Lyssa advises spending a fair amount of time with the team to be able to determine the level of conflict. Spend a few days or even weeks with the team so you can see as many interactions as possible. Of course, there is no guarantee of spotting the right level of conflict, it’s “observation, conversation, and intuition”.

While observing, pay attention to these three things that help assess the level of conflict: hear complaints, feel the energy, and focus on language.

De-escalate

The goal of navigating conflict is to de-escalate. I remember recently I was conducting a post mortem for an important initiative at work and suddenly I saw myself in the middle of an escalating conflict when one person said “That’s bullshit” right after the other finished. And I thought, “oh-oh!” I tried to get my act together.

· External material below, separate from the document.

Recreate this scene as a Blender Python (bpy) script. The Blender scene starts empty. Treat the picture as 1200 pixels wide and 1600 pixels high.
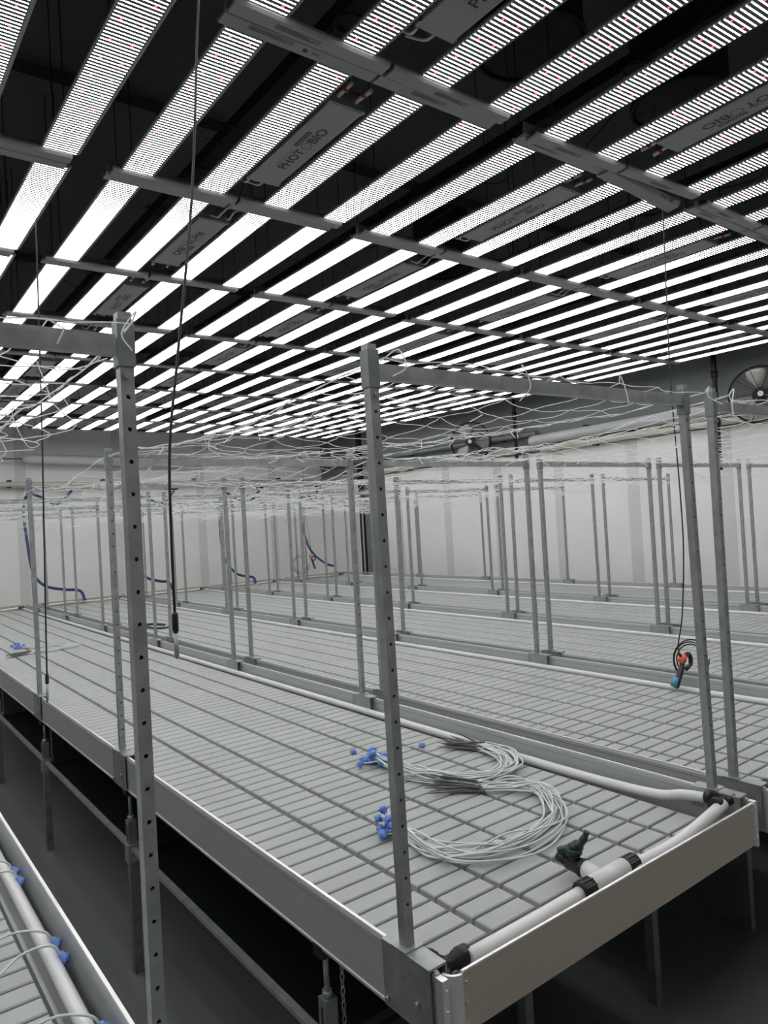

My only idea was to make sure the person speaking is heard and after he spoke, the other person got heard too. And that was it. People just needed to speak and be heard. Sometimes that’s all there is. In the end, they both agreed on an approach to move forward. Maybe I was lucky and people at my company are very mature or maybe creating an open forum to exchange their views helped them.

Mirroring and labeling

I encourage everyone to explore Chris Voss’ take on negotiations and the techniques he teaches in his book “Never split the difference” and in his Masterclass. After reading various authors about conflict navigation, negotiation, and communication in general, I came to the conclusion that it all comes down to compassion. Think Chris Voss on negotiation, Jordan Peterson on listening actively, or, the master, Marshall Rosenberg on nonviolent communication, they show us how important it is to listen to the other party. And also to express our emotions and intentions adequately in a way that others can feel empathy towards us.

Some simple techniques, in my view, are mirroring and labeling that Voss is teaching in his book. Mirroring is repeating the last 2–3 words that the other person just said. Do that in an inquiring mode, so we can learn more about it.

Labeling is paraphrasing what has been said so we can see if we understood well our interlocutor. It also helps us focus on what they say and see for ourselves if we understand. The great thing about it is that if we are wrong, people will happily correct us. I really recommend that you tried and practiced these techniques. Helps us move our attention to the other person and understand them better, not only in the conflict.

Keep smiling and carry on from Zaza Home Deco

And that’s all for today. As one last thing before I finish, let me just say, don’t ever underestimate the power of empathy, kindness, and transmitting optimism to people. Smile and carry on.